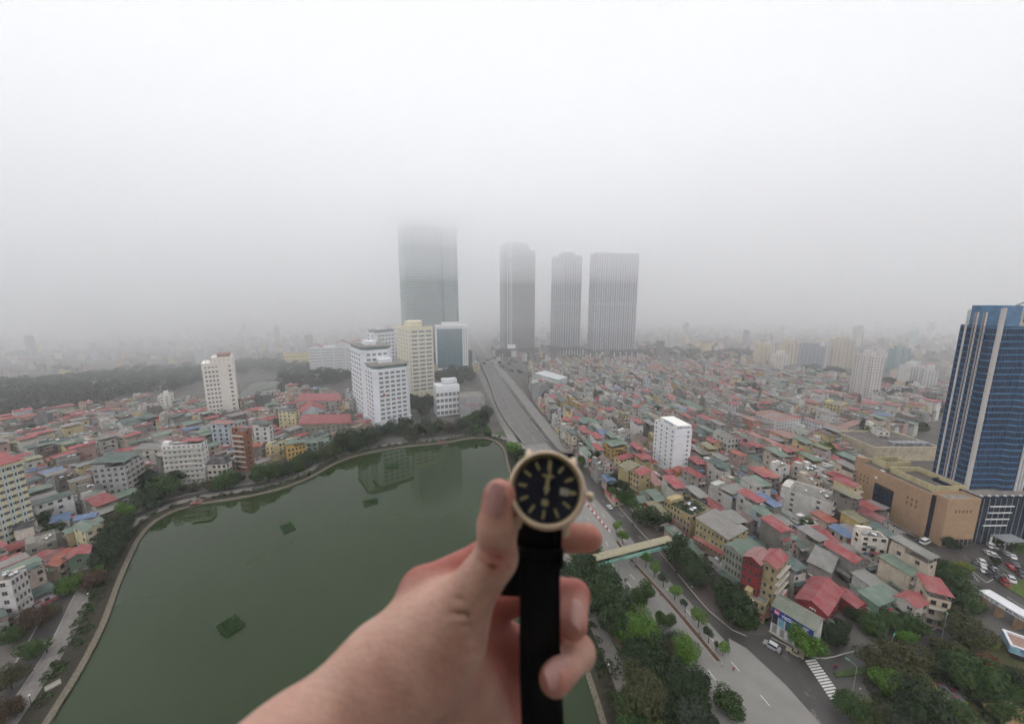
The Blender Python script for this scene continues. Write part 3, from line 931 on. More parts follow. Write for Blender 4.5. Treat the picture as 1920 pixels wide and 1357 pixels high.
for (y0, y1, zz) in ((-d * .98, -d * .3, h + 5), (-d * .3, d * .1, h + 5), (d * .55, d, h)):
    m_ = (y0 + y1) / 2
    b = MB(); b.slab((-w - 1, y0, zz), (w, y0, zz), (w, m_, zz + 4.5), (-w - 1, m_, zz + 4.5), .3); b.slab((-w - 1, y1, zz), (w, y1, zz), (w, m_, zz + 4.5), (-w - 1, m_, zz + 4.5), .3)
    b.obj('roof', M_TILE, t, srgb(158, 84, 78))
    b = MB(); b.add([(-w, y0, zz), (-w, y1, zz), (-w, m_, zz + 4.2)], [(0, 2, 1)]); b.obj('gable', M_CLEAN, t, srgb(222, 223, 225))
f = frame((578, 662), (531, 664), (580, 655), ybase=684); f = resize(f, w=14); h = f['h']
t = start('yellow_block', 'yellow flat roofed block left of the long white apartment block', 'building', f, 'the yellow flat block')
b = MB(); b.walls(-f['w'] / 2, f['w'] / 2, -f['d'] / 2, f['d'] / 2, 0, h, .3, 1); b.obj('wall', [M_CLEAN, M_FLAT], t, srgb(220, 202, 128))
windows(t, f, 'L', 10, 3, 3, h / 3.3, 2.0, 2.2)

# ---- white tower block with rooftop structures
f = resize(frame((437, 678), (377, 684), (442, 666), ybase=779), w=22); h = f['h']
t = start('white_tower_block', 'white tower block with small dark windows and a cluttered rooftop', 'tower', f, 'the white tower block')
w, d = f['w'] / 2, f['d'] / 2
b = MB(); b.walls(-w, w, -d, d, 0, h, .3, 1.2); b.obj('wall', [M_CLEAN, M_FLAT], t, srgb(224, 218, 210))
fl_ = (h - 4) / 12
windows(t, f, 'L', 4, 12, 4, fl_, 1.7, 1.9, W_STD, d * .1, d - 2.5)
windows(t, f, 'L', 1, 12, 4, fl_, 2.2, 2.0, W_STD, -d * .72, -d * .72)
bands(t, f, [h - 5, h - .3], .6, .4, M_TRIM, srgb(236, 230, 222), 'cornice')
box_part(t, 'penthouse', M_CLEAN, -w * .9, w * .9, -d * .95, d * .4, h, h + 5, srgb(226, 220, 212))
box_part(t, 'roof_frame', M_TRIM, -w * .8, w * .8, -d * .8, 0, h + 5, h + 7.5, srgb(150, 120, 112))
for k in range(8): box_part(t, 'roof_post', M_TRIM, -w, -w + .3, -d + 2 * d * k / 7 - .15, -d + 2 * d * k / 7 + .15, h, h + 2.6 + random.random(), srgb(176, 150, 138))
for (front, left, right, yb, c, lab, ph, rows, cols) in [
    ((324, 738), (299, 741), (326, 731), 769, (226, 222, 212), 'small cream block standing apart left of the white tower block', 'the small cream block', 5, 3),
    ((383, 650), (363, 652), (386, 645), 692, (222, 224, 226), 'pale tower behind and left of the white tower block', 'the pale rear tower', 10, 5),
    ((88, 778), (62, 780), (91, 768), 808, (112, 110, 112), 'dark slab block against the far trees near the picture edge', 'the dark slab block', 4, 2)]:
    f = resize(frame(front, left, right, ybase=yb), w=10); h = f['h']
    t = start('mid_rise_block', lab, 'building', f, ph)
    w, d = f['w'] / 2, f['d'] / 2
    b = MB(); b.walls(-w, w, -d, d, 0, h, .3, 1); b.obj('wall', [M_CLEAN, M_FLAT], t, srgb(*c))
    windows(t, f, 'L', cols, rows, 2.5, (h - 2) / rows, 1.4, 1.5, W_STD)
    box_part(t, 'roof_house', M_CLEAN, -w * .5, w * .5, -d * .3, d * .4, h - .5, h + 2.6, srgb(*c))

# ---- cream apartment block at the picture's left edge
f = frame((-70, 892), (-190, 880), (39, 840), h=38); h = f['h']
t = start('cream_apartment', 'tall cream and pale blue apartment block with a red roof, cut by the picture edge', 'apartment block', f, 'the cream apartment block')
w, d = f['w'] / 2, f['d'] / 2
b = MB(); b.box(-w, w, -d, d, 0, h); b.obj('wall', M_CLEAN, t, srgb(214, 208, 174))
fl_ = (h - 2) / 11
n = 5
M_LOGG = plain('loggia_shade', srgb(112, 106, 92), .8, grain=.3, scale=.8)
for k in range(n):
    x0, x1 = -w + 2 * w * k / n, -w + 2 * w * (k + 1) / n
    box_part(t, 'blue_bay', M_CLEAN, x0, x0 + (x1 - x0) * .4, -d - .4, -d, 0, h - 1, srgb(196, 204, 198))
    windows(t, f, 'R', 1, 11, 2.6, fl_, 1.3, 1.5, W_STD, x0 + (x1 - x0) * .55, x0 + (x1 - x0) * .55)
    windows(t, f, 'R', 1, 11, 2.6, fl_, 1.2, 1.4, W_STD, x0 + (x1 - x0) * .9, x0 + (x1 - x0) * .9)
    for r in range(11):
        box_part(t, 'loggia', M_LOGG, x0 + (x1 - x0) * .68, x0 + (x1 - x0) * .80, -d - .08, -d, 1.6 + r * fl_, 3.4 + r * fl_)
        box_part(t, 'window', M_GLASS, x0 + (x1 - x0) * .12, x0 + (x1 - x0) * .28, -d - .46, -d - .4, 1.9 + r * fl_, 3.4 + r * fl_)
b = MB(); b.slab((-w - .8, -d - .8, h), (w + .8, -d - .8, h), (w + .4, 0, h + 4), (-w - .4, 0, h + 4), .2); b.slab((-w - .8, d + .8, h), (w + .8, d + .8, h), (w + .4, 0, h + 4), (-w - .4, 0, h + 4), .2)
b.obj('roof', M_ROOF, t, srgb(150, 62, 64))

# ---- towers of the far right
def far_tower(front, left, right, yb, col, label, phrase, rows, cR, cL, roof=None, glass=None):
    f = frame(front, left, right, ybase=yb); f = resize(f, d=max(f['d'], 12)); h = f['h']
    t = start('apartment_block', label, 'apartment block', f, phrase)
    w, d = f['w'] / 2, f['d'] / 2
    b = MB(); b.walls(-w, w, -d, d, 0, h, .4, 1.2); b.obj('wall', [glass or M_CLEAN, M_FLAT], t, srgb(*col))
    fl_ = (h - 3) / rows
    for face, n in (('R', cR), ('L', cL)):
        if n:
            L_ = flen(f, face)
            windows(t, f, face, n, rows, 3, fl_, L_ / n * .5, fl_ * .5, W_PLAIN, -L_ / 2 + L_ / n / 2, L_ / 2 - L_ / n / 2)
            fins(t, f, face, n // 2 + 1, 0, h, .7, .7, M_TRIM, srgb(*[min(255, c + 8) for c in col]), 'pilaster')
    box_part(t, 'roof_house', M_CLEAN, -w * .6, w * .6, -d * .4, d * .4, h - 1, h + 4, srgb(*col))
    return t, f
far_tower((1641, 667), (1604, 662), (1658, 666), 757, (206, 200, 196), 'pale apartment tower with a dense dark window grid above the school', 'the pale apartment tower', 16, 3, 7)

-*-

* [Set problem]:
Extract the lines exactly, please: the first line of the listing, the line with "windows(t, f, 'L', 10, 3, 3, h", and every line between them, but no pictures.

* [Written answer]:
The Blender Python script for this scene continues. Write part 3, from line 931 on. More parts follow. Write for Blender 4.5. Treat the picture as 1920 pixels wide and 1357 pixels high.
for (y0, y1, zz) in ((-d * .98, -d * .3, h + 5), (-d * .3, d * .1, h + 5), (d * .55, d, h)):
    m_ = (y0 + y1) / 2
    b = MB(); b.slab((-w - 1, y0, zz), (w, y0, zz), (w, m_, zz + 4.5), (-w - 1, m_, zz + 4.5), .3); b.slab((-w - 1, y1, zz), (w, y1, zz), (w, m_, zz + 4.5), (-w - 1, m_, zz + 4.5), .3)
    b.obj('roof', M_TILE, t, srgb(158, 84, 78))
    b = MB(); b.add([(-w, y0, zz), (-w, y1, zz), (-w, m_, zz + 4.2)], [(0, 2, 1)]); b.obj('gable', M_CLEAN, t, srgb(222, 223, 225))
f = frame((578, 662), (531, 664), (580, 655), ybase=684); f = resize(f, w=14); h = f['h']
t = start('yellow_block', 'yellow flat roofed block left of the long white apartment block', 'building', f, 'the yellow flat block')
b = MB(); b.walls(-f['w'] / 2, f['w'] / 2, -f['d'] / 2, f['d'] / 2, 0, h, .3, 1); b.obj('wall', [M_CLEAN, M_FLAT], t, srgb(220, 202, 128))
windows(t, f, 'L', 10, 3, 3, h / 3.3, 2.0, 2.2)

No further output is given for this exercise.